Problem statement:
Output, word for word, every line from the start of the listing down to and including the line that contains "Vector3(0.09934, 0, 0.99505))"; include nothing else.

Data segment:
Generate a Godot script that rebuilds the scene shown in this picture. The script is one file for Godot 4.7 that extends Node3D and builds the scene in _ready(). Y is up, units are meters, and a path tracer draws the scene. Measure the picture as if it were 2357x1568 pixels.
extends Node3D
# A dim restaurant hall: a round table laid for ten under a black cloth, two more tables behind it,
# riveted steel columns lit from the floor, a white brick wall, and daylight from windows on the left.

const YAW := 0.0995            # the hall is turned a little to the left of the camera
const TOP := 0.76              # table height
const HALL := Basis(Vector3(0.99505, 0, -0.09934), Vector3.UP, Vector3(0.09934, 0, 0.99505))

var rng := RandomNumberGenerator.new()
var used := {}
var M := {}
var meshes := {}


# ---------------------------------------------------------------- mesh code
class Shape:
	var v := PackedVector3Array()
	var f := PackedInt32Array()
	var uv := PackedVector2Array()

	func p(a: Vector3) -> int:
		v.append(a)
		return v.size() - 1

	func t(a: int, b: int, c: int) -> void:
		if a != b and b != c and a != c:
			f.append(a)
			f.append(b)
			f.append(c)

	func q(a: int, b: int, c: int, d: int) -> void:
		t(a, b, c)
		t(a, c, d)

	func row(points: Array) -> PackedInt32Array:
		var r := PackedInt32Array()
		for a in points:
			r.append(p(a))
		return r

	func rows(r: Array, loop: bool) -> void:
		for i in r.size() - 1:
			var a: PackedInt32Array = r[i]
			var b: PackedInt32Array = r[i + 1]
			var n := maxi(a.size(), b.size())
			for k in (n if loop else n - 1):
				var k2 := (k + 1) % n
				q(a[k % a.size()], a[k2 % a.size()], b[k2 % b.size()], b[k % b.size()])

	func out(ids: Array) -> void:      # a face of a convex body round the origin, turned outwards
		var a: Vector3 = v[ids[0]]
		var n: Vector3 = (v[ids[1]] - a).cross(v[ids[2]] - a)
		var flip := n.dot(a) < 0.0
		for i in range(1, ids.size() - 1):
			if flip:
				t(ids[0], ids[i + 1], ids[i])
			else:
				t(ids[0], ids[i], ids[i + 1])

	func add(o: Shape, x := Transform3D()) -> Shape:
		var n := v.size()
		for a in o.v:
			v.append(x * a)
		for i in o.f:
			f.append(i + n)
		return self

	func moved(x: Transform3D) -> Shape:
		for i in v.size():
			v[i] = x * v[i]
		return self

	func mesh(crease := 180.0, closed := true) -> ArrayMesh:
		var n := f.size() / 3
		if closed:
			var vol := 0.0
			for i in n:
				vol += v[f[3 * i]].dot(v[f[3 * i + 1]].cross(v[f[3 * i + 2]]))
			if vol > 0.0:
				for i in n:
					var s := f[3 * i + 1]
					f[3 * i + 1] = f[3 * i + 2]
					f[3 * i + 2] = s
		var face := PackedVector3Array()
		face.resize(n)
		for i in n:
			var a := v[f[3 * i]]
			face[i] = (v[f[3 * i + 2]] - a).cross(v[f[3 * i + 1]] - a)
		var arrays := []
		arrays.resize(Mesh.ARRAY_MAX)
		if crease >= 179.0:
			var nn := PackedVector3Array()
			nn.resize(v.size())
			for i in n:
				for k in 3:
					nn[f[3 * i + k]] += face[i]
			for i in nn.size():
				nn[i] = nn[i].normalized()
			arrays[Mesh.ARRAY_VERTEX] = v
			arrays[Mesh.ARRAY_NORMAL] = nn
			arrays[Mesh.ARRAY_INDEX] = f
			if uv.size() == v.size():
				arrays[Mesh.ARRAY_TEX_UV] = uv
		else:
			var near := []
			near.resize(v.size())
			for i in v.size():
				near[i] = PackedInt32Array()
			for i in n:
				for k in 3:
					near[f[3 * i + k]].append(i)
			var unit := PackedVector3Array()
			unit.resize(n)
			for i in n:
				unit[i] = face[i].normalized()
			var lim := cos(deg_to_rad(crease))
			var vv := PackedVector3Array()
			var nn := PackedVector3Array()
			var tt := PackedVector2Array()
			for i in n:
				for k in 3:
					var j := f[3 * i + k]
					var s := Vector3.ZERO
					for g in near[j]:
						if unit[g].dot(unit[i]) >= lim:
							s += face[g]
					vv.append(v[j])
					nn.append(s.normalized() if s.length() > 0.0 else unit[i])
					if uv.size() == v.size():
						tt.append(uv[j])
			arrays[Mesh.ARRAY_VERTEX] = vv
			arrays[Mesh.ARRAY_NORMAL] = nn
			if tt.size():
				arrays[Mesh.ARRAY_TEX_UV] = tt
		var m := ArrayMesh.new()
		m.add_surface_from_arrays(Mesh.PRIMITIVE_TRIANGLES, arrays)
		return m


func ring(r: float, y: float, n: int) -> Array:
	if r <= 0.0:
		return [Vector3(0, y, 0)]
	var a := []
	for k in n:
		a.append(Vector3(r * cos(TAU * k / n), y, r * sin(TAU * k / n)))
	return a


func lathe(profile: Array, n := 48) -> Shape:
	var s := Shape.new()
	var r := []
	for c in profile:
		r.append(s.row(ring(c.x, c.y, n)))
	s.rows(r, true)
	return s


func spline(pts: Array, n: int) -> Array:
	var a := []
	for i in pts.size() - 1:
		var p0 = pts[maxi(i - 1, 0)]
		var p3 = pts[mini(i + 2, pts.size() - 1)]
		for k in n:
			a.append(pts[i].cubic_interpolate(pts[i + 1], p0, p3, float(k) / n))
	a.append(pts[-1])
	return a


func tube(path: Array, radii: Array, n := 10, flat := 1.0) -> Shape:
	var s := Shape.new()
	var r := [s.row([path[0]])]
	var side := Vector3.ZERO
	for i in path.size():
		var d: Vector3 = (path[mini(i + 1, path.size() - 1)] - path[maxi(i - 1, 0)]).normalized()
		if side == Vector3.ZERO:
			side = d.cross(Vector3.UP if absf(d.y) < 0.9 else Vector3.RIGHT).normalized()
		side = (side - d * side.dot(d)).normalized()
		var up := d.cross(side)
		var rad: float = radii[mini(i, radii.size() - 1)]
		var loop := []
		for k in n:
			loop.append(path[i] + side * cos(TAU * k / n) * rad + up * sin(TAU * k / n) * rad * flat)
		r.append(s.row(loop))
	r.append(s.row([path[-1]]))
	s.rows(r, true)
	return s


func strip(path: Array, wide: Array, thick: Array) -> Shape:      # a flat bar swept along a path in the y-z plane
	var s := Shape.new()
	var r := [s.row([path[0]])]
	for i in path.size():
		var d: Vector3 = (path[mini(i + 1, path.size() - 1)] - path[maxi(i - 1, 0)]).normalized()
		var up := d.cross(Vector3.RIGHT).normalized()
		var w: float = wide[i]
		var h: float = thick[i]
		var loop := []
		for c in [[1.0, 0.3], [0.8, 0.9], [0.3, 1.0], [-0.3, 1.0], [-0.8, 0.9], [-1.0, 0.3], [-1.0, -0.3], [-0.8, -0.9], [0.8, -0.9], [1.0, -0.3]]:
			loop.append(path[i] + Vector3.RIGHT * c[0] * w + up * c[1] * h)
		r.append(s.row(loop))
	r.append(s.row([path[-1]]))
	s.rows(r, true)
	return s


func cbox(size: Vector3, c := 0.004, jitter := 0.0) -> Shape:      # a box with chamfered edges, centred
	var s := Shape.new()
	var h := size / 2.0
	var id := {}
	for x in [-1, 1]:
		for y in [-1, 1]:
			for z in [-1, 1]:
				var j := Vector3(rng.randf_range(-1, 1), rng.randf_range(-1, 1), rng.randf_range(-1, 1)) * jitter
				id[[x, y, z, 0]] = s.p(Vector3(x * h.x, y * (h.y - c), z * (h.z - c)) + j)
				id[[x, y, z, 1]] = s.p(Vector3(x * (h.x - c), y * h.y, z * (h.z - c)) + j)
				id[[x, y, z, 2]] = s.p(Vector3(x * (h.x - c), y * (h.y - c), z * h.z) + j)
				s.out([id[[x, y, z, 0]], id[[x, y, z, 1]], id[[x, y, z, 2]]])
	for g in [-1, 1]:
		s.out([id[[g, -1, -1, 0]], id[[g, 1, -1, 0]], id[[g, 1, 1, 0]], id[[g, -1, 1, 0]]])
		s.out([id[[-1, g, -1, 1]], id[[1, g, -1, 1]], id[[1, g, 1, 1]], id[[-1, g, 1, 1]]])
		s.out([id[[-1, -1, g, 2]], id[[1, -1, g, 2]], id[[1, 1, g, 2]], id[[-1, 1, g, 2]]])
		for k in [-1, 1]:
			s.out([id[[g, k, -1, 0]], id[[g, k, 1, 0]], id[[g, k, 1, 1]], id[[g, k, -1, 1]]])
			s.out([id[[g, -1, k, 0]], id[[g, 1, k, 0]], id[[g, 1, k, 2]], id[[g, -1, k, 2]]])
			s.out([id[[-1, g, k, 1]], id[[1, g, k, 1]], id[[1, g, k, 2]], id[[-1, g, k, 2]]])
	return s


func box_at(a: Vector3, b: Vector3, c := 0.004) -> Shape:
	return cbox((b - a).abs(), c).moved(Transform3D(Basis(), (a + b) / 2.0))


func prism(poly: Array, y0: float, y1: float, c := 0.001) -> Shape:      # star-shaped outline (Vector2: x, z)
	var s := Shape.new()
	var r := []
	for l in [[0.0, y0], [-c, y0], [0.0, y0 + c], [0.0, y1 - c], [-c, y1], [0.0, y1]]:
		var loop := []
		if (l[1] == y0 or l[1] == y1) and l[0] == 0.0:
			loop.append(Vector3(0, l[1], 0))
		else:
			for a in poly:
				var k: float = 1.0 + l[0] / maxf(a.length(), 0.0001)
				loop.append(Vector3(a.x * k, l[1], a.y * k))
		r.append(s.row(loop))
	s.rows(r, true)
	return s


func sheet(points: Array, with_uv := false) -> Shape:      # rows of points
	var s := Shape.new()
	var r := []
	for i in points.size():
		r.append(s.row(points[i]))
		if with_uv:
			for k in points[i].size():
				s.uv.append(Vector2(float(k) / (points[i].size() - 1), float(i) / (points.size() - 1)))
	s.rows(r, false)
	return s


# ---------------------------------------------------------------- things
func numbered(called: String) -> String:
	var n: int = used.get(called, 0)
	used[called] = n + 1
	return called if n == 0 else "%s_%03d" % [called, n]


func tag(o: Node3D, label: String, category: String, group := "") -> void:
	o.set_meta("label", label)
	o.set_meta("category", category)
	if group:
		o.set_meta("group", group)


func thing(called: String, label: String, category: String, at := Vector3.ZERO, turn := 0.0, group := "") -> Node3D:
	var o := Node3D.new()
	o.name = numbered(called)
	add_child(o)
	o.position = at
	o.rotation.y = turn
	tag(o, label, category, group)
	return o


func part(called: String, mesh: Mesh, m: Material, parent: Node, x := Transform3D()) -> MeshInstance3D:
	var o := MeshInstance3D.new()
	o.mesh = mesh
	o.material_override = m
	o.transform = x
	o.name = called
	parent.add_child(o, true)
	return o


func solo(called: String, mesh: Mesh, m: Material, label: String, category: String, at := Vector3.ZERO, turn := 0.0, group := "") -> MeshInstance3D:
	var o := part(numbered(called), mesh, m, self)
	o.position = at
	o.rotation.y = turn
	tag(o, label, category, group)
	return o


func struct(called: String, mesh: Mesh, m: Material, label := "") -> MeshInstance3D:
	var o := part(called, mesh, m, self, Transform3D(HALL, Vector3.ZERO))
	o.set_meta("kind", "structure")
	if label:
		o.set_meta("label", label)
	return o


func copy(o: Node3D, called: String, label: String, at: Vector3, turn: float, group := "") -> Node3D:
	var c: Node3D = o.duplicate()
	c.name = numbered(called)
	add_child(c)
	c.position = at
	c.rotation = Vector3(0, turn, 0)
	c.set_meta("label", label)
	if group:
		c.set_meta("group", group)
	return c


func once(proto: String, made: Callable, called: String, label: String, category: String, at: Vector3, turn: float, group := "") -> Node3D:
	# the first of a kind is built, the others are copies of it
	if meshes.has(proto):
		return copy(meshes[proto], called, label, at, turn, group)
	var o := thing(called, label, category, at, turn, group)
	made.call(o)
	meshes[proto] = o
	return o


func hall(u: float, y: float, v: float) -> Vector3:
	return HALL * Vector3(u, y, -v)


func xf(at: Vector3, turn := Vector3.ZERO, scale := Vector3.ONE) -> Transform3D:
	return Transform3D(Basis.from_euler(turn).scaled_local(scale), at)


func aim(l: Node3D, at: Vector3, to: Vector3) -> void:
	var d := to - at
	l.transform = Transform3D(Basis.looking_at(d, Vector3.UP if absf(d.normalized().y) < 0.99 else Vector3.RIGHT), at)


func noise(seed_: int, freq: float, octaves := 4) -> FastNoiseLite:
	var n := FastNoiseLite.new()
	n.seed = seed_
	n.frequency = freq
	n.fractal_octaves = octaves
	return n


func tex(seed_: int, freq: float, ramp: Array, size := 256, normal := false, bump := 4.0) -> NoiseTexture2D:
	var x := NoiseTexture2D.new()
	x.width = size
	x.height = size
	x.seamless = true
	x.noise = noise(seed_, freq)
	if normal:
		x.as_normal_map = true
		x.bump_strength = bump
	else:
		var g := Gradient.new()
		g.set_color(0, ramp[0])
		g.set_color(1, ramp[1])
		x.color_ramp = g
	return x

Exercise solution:
Generate a Godot script that rebuilds the scene shown in this picture. The script is one file for Godot 4.7 that extends Node3D and builds the scene in _ready(). Y is up, units are meters, and a path tracer draws the scene. Measure the picture as if it were 2357x1568 pixels.
extends Node3D
# A dim restaurant hall: a round table laid for ten under a black cloth, two more tables behind it,
# riveted steel columns lit from the floor, a white brick wall, and daylight from windows on the left.

const YAW := 0.0995            # the hall is turned a little to the left of the camera
const TOP := 0.76              # table height
const HALL := Basis(Vector3(0.99505, 0, -0.09934), Vector3.UP, Vector3(0.09934, 0, 0.99505))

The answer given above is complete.